Utah’s appeal stems from a ruling issued in December of last year, when U.S. District Judge Robert J. Shelby, nominated by Barack Obama, struck down the state’s marriage amendment as a violation of the 14th Amendment. Utah’s amendment banning same-sex “marriage” was likewise passed in 2004 during the November election with 66 percent of the vote.

Gov. Gary Hebert had vowed to defend the law following the ruling, which was also upheld by the 10th Circuit Court of Appeals

“I am very disappointed an activist federal judge is attempting to override the will of the people of Utah,” he wrote. “I am working with my legal counsel and the acting attorney general to determine the best course to defend traditional marriage within the borders of Utah.”

Virginia Attorney General Mark Herring (D), who supports same-sex “marriage,” had originally refused to defend the Commonwealth’s marriage amendment, but has now agreed to appeal to the Supreme Court. Virginia’s ban was struck down in February in federal district court. The 4th Circuit Court of Appeals upheld the ruling last month.

“I believe the district and appeals courts ruled correctly in striking down Virginia’s discriminatory marriage ban, but it has long been clear that the Supreme Court will likely have the final word,” Herring wrote in a statement this week. “I want that decision to come as soon as possible and I want the voices of Virginians to be heard. This case has moved forward at an incredibly swift pace, and I look forward to a final resolution that affirms the fundamental right of all Virginians to marry.”
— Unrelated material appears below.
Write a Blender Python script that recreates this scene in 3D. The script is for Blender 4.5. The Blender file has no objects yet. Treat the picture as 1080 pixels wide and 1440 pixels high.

Many states and colonies passed laws criminalizing homosexual behavior even before the founding of America. William Penn, the founder of the Commonwealth of Pennsylvania, wrote in The Great Law in 1682, “And be it further enacted by the authority aforesaid that if any person shall be legally convicted of the unnatural sin of sodomy or joining with beasts such persons shall be whipped and forfeit one third part of his or her estate and work six months in the house of correction at hard labour, and for the second offense imprisonment as aforesaid during life.”